Fiat Chrysler Automotive, the carmaker, boosted three of its brands using a “blitz” advertising strategy that was timed to coincide with the Super Bowl, but did not involve spots that actually ran during the big game itself.

Olivier François, CMO for Fiat Chrysler Automotive, discussed this subject at the Association of National Advertisers’ (ANA) 2019 Brand Masters Conference.

And he outlined how ads for Jeep, Ram, and Dodge tapped into the energy of America’s most popular sporting event at a reasonable price.

“We called it, ‘The Big-Game Blitz,’” he said. (For more, read WARC’s in-depth report: How Fiat Chrysler played a different kind of game for a Super Bowl win.)

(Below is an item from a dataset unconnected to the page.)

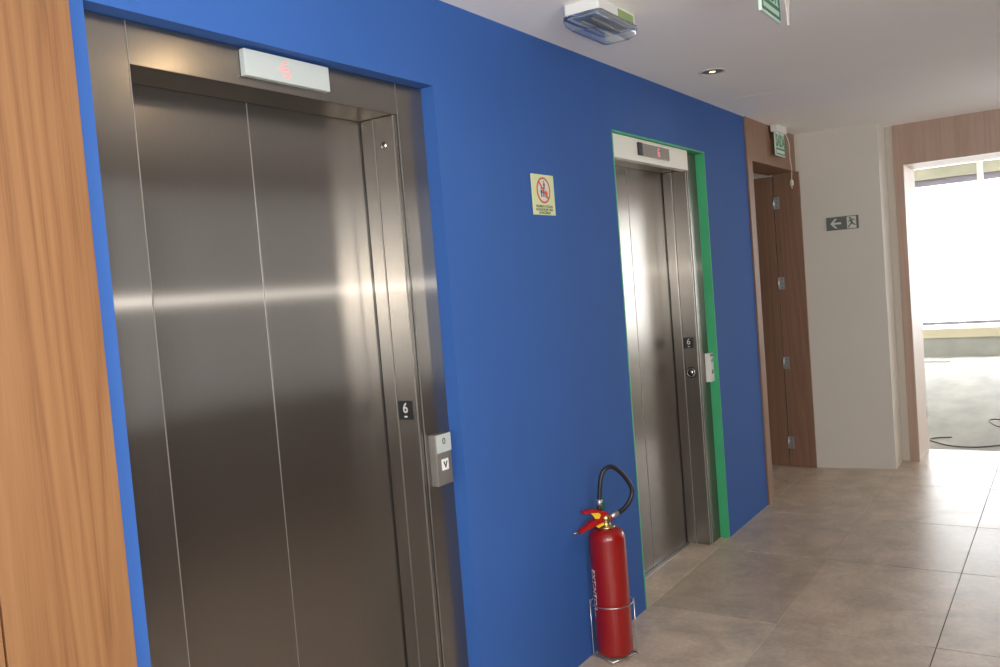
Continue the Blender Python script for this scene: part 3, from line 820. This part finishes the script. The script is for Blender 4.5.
bm = bmesh.new(); tube(bm, [(-0.0240 * K, -0.004, VB + 0.085), (-0.0255 * K, -0.004, VB + 0.066)], 0.0102, 14); obj('nozzle', bm, RUBBER, hose)

t = thing('extinguisher_stand', 'thin chrome wire floor stand holding the red fire extinguisher', 'stand', (EX, EY, 0))
bm = bmesh.new(); n = 40; RR = 0.084
tube(bm, [Vector((RR * math.cos(2 * math.pi * i / n), RR * math.sin(2 * math.pi * i / n), 0.225)) for i in range(n)], 0.0022, 8, closed=True)
obj('ring', bm, WIRE, t)
corners = []
for deg in (118, 298, 30, 200):
    a = math.radians(deg); x, y = (RR + 0.003) * math.cos(a), (RR + 0.003) * math.sin(a)
    corners.append((deg, x, y))
    bm = bmesh.new()
    if deg == 200: tube(bm, [(x * 0.95, y * 0.95, 0.012), (x * 0.98, y * 0.98, 0.006), (x, y, 0.003)], 0.003, 8)
    else: tube(bm, [(x, y, 0.235), (x, y, 0.10), (x, y, 0.015), (x * 1.03, y * 1.03, 0.003)], 0.0022, 8)
    obj('leg', bm, WIRE, t)
bm = bmesh.new()
corners.sort()
tube(bm, [(x, y, 0.012) for _, x, y in corners], 0.003, 8, closed=True)
tube(bm, [(corners[0][1], corners[0][2], 0.0125), (corners[2][1], corners[2][2], 0.0125)], 0.0028, 8)
obj('base_frame', bm, WIRE, t)

# ================================================================== CABLES in the bright room
def cable(pts, label):
    bm = bmesh.new(); tube(bm, catmull([Vector((x, y, -0.012 + 0.005)) for x, y in pts], 8), 0.0045, 8)
    return tag(obj('cable', bm, CABLE), label, 'cable')
cable([(7.86, 0.90), (7.80, 1.03), (7.70, 1.035), (7.58, 0.95), (7.50, 0.87), (7.47, 0.76), (7.49, 0.66), (7.58, 0.54), (7.72, 0.40), (7.9, 0.2)], 'dark cable lying across the concrete just beyond the doorway threshold')
cable([(8.30, 0.45), (8.38, 0.587), (8.55, 0.66), (8.70, 0.69), (8.76, 0.65), (8.73, 0.58), (8.70, 0.4)], 'dark cable loop on the concrete at the right picture edge')
bm = bmesh.new(); box(bm, 13.42, 13.56, 1.50, 1.9, -0.012, 0.015, bev=0.003)
tag(obj('white_batten', bm, WPLAST), 'white strip lying at the foot of the low concrete wall', 'batten')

This approach was based on a seed-versus-harvest model. “You would first seed – or plant – a digital message. Maybe it’s a long-format spot. Maybe a director’s cut. Then you test it, refine it, and measure its performance,” François explained.

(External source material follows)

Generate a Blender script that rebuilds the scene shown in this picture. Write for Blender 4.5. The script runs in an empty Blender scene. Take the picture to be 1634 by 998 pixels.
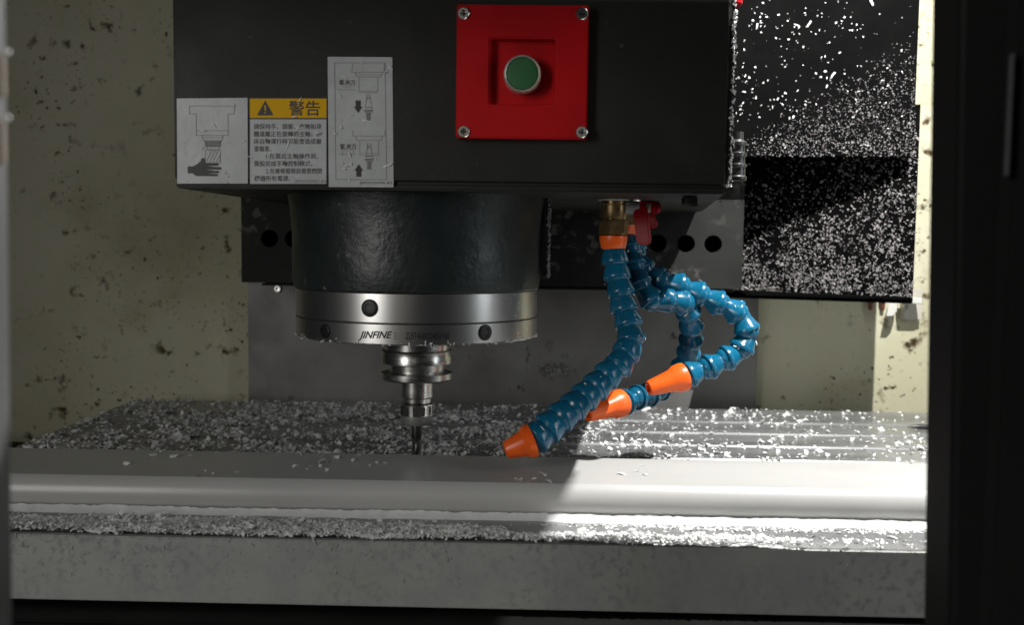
import bpy, bmesh, math, random
import numpy as np
from mathutils import Matrix, Vector, Euler

R = math.radians
S = bpy.context.scene
COL = S.collection
rng = np.random.RandomState(7)
rnd = random.Random(7)

# ------------------------------------------------------------------ camera
F = 1600.0                                     # focal length in pixels of the 1634 wide photograph
CAM = Vector((0.0, 0.0, 0.21))                 # table top is z = 0, X along the table, Y into the machine
ROT = Matrix.Rotation(R(1.4), 3, 'Z') @ Matrix.Rotation(R(90 - 4.08), 3, 'X') @ Matrix.Rotation(R(0.72), 3, 'Z')
cam_data = bpy.data.cameras.new('camera')
cam_data.sensor_width = 36.0
cam_data.lens = 36.0 * F / 1634.0
cam_data.clip_start, cam_data.clip_end = 0.02, 50
cam_data.dof.use_dof = True
cam_data.dof.focus_distance = 0.86
cam_data.dof.aperture_fstop = 8.0
cam = bpy.data.objects.new('camera', cam_data)
cam.matrix_world = Matrix.Translation(CAM) @ ROT.to_4x4()
COL.objects.link(cam)
S.camera = cam

# ------------------------------------------------------------------ light
world = bpy.data.worlds.new('World'); S.world = world
world.use_nodes = True
bg = world.node_tree.nodes['Background']
bg.inputs[0].default_value = (0.80, 0.90, 1.0, 1); bg.inputs[1].default_value = 0.012

def lamp(name, kind, loc, power, col=(1, 1, 1), aim=None, size=(0.1, 0.1), radius=0.02):
    d = bpy.data.lights.new(name, kind); d.energy = power; d.color = col
    if kind == 'AREA':
        d.shape = 'RECTANGLE'; d.size, d.size_y = size
    else:
        d.shadow_soft_size = radius
    o = bpy.data.objects.new(name, d); COL.objects.link(o); o.location = loc
    if aim is not None:
        o.rotation_euler = (Vector(aim) - Vector(loc)).to_track_quat('-Z', 'Y').to_euler()
    return o

LAMP = Vector((0.387, 0.70, 0.748))
lamp('machine_work_lamp', 'POINT', LAMP, 54, (1.0, 0.99, 0.965), radius=0.0045)
o = lamp('front_fill', 'AREA', (-1.05, -0.6, 0.46), 2.75, (1, 0.985, 0.95), aim=(0.30, 0.74, 0.08), size=(0.45, 0.8))  # added frontal fill, no window is known there
o.data.spread = R(95)
lamp('ring_streak_light', 'AREA', (-0.28, -1.9, 0.9), 0.6, (1, 0.88, 0.74), aim=(0, 0.8, 0.2), size=(0.10, 1.6))  # added to put a warm streak in the steel ring
lamp('side_sheen_light', 'AREA', (1.05, 0.42, 0.45), 2.2, (0.9, 0.97, 1.0), aim=(0.1, 0.80, 0.2), size=(0.16, 0.7))  # added for sheen on ring and casting, no such fitting is known

S.view_settings.view_transform = 'Standard'
S.view_settings.look = 'None'
S.view_settings.exposure = 0.0
S.view_settings.gamma = 1.0

def ray(px, py):
    return ROT @ Vector(((px - 817) / F, -(py - 499) / F, -1.0))
def atY(px, py, Y):
    d = ray(px, py); return CAM + d * ((Y - CAM.y) / d.y)
def atZ(px, py, z):
    d = ray(px, py); return CAM + d * ((z - CAM.z) / d.z)
def atD(px, py, dist):
    return CAM + ray(px, py) * dist

# ------------------------------------------------------------------ materials
def mat(name, col, rough=0.5, metal=0.0, col2=None, nscale=8.0, lo=0.4, hi=0.65, stretch=(1, 1, 1),
        specks=(), bump=None, rvar=0.0, coat=0.0, sss=0.0, spec=0.5, aniso=0.0):
    m = bpy.data.materials.new(name); m.use_nodes = True
    nt = m.node_tree; N, L = nt.nodes, nt.links
    b = N['Principled BSDF']
    b.inputs['Roughness'].default_value = rough; b.inputs['Metallic'].default_value = metal
    b.inputs['Specular IOR Level'].default_value = spec
    b.inputs['Coat Weight'].default_value = coat
    if aniso: b.inputs['Anisotropic'].default_value = aniso
    if sss:
        b.inputs['Subsurface Weight'].default_value = sss
        b.inputs['Subsurface Radius'].default_value = (0.003, 0.004, 0.005)
        b.inputs['Subsurface Scale'].default_value = 1.0
    tc = N.new('ShaderNodeTexCoord'); mp = N.new('ShaderNodeMapping')
    mp.inputs['Scale'].default_value = stretch
    L.new(tc.outputs['Object'], mp.inputs['Vector'])
    def noise(scale, detail=6, rg=0.6, vec=mp):
        n = N.new('ShaderNodeTexNoise'); n.inputs['Scale'].default_value = scale
        n.inputs['Detail'].default_value = detail; n.inputs['Roughness'].default_value = rg
        L.new(vec.outputs['Vector'], n.inputs['Vector']); return n
    def rampv(n, a, c):
        r = N.new('ShaderNodeMapRange'); r.inputs['From Min'].default_value = a; r.inputs['From Max'].default_value = c
        r.interpolation_type = 'SMOOTHSTEP'
        L.new(n.outputs[0], r.inputs['Value']); return r
    def mix(fac, a, c):
        x = N.new('ShaderNodeMix'); x.data_type = 'RGBA'
        L.new(fac.outputs[0], x.inputs[0])
        if isinstance(a, tuple): x.inputs[6].default_value = (*a, 1)
        else: L.new(a, x.inputs[6])
        x.inputs[7].default_value = (*c, 1); return x.outputs[2]
    cur = tuple(col)
    if col2 is not None:
        cur = mix(rampv(noise(nscale), lo, hi), cur, tuple(col2))
    for (sc, a, c, scol, msc, ma, mb) in specks:
        f1 = rampv(noise(sc, 4, 0.55), a, c)
        f2 = rampv(noise(msc, 2, 0.5), ma, mb)
        mm = N.new('ShaderNodeMath'); mm.operation = 'MULTIPLY'
        L.new(f1.outputs[0], mm.inputs[0]); L.new(f2.outputs[0], mm.inputs[1])
        cur = mix(mm, cur, tuple(scol))
    if isinstance(cur, tuple): b.inputs['Base Color'].default_value = (*cur, 1)
    else: L.new(cur, b.inputs['Base Color'])
    if rvar:
        r = rampv(noise(nscale * 2.3), 0.3, 0.7)
        r.inputs['To Min'].default_value = max(0.03, rough - rvar); r.inputs['To Max'].default_value = min(1, rough + rvar)
        L.new(r.outputs[0], b.inputs['Roughness'])
    if bump:
        bn = N.new('ShaderNodeBump'); bn.inputs['Strength'].default_value = bump[1]; bn.inputs['Distance'].default_value = bump[2]
        L.new(noise(bump[0], 5, 0.6).outputs[0], bn.inputs['Height']); L.new(bn.outputs[0], b.inputs['Normal'])
    return m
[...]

Harvesting – taking the refined message and placing it on more expensive media properties like network television – would follow only after the completion of the seeding process.

“We know TV works, particularly at the Super Bowl. It has been incredibly effective for us. It greatly helped us to grow our brands,” François said.

“But, today, our obligation is to keep [those brands] growing, and that’s a challenge that can only be met by prospecting for new customers.”

To that end, he continued, “you must chase different demographics with different messages.” That is often hard to achieve with high-priced Super Bowl ads. “But I definitely could do it on social and digital,” François said.

And the “blitz” of digitally-seeded ads for Jeep, Ram and for Dodge each generated many millions of views overall, as well as practical engagement data, without huge investment in broadcast airtime.

“At the end of the day, what did this experiment teach us? It taught us that what matters most is to have something to say. And, if you do, you can always find a place to say it,” François stated. “You don’t need a big game in order to change the game.”